Give back an exact copy of the lines from the start of the material through the line bearing "LX, BY = -3.2, -6.2". Include both ends and nothing else.
"""
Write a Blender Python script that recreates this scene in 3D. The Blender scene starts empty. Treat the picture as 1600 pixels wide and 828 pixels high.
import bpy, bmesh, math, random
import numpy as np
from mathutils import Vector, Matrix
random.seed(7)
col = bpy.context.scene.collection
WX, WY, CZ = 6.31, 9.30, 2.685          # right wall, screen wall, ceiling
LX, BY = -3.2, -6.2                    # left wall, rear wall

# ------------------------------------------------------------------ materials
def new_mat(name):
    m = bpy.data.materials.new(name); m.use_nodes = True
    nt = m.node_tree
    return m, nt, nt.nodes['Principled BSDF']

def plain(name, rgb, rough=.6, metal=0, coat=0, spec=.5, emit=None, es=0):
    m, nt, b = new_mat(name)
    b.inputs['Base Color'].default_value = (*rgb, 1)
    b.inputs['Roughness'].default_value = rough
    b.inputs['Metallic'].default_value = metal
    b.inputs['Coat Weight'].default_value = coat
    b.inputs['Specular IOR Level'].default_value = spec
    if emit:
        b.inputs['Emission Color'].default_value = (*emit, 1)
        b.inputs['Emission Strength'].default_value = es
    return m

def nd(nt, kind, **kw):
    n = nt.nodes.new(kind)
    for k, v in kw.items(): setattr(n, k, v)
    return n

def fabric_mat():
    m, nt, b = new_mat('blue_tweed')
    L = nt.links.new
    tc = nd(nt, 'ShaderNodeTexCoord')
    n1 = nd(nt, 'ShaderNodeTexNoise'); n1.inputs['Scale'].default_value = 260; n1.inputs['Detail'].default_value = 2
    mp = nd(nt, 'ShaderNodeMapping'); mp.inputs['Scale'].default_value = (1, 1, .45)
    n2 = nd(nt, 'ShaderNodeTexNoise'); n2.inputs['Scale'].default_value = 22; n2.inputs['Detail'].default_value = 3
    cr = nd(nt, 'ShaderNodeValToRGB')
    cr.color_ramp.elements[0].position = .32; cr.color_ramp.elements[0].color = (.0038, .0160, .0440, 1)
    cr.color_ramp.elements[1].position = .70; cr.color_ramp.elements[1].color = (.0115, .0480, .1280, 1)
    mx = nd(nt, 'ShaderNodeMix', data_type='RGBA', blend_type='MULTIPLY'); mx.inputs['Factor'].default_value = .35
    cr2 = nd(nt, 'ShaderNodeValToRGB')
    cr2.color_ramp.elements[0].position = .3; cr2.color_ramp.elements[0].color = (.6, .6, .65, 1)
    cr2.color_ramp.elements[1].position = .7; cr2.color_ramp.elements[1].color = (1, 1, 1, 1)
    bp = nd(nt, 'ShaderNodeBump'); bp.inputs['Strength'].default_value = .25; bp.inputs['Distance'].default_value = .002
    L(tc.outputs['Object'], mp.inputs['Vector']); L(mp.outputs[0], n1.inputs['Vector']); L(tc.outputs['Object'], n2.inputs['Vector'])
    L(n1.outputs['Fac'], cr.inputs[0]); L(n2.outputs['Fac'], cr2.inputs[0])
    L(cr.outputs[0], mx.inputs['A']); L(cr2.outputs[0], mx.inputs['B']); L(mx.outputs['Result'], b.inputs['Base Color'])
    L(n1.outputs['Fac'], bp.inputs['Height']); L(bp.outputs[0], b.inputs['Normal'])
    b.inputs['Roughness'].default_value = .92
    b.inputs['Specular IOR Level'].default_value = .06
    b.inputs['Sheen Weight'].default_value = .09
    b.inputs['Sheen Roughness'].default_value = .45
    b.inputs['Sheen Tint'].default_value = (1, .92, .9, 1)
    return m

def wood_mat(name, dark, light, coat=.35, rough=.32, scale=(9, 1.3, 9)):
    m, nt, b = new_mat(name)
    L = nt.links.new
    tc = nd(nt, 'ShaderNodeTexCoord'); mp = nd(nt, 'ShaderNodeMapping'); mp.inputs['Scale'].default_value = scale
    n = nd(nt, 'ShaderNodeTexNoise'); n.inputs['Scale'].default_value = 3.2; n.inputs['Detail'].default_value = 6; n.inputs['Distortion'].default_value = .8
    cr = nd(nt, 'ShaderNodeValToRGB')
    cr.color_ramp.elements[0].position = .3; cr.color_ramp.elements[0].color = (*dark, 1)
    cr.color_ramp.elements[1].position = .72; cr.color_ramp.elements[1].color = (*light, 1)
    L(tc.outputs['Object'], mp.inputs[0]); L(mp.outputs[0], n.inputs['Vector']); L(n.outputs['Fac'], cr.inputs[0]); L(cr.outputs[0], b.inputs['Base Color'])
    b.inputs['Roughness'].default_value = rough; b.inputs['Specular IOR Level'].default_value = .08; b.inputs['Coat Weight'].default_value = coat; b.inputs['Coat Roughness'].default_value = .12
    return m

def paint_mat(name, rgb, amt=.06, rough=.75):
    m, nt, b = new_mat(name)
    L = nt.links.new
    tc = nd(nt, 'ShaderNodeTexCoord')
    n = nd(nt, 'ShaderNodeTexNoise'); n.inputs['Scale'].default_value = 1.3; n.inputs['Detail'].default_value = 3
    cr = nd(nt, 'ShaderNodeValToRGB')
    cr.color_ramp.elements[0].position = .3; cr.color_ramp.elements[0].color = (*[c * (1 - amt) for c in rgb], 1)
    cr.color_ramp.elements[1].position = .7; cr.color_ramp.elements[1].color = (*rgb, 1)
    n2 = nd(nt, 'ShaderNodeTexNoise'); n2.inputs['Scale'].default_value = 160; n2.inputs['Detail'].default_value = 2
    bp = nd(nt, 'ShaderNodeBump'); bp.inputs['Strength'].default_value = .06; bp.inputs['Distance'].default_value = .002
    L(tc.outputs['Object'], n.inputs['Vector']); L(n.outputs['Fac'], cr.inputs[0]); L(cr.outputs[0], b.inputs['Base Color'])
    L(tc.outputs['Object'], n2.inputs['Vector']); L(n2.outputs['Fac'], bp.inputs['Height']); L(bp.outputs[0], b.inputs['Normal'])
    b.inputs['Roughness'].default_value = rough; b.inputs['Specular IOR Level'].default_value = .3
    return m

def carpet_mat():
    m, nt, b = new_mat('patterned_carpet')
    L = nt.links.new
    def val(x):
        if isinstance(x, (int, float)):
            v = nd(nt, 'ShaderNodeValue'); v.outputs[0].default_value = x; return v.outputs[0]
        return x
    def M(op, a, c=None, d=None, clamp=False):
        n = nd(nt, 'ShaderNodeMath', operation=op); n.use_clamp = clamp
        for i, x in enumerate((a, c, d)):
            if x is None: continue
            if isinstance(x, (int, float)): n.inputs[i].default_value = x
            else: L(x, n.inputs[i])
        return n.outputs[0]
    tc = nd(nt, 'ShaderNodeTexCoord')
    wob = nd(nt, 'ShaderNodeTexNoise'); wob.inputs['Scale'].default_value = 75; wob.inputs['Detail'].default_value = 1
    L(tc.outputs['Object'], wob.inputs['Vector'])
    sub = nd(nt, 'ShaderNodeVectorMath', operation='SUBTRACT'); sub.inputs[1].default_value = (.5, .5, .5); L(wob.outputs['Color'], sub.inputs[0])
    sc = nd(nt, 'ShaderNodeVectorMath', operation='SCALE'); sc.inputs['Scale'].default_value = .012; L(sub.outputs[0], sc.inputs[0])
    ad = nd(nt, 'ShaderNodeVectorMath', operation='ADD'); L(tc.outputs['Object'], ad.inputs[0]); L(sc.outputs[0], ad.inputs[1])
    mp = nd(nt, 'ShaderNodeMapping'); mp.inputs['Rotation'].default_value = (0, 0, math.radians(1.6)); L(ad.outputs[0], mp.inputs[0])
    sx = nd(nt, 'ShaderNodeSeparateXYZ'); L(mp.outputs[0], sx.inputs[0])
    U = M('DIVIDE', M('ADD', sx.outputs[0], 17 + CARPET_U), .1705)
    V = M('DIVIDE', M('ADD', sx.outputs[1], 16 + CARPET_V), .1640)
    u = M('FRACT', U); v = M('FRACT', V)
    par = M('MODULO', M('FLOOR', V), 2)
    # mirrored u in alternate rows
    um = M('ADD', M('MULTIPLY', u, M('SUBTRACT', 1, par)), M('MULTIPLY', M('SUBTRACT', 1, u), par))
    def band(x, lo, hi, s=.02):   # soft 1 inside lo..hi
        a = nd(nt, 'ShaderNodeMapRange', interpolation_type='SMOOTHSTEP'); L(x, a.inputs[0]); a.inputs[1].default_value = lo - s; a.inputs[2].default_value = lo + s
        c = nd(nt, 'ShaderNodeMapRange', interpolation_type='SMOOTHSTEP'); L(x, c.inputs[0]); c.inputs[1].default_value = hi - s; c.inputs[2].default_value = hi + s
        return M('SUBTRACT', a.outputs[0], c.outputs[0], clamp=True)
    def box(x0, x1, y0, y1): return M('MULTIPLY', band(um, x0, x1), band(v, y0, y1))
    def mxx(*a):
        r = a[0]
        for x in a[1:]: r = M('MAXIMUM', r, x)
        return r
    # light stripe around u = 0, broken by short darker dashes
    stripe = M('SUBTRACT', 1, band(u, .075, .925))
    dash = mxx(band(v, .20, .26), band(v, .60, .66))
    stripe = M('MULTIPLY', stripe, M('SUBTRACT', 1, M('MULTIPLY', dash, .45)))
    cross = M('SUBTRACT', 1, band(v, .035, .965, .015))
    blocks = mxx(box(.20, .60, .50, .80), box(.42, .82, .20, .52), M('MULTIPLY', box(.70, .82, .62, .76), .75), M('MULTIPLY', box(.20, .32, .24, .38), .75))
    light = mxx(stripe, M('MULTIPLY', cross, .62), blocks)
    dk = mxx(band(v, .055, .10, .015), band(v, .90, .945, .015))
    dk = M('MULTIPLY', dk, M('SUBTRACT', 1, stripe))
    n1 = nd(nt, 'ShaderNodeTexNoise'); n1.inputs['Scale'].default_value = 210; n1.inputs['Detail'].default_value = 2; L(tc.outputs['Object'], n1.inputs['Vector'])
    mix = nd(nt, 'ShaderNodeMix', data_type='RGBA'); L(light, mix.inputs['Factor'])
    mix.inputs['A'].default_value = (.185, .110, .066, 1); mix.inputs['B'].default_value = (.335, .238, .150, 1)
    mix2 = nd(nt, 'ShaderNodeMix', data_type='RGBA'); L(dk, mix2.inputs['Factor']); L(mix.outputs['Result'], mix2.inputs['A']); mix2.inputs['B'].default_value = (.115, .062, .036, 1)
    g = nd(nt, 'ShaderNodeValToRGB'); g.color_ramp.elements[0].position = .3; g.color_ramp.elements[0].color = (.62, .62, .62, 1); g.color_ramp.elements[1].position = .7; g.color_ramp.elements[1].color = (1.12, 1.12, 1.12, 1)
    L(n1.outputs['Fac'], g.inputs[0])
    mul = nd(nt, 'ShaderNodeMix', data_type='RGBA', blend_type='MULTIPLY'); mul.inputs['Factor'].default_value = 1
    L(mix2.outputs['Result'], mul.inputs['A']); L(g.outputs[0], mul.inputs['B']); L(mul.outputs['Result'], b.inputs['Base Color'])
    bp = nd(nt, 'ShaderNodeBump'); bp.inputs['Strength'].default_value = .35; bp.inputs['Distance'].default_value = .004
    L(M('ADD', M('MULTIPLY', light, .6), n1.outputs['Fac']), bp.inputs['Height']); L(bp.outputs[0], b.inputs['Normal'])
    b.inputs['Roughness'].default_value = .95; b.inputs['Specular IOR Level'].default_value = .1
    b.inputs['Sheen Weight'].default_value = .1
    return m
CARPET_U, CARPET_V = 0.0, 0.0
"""
### Response to this exercise
Write a Blender Python script that recreates this scene in 3D. The Blender scene starts empty. Treat the picture as 1600 pixels wide and 828 pixels high.
import bpy, bmesh, math, random
import numpy as np
from mathutils import Vector, Matrix
random.seed(7)
col = bpy.context.scene.collection
WX, WY, CZ = 6.31, 9.30, 2.685          # right wall, screen wall, ceiling
LX, BY = -3.2, -6.2                    # left wall, rear wall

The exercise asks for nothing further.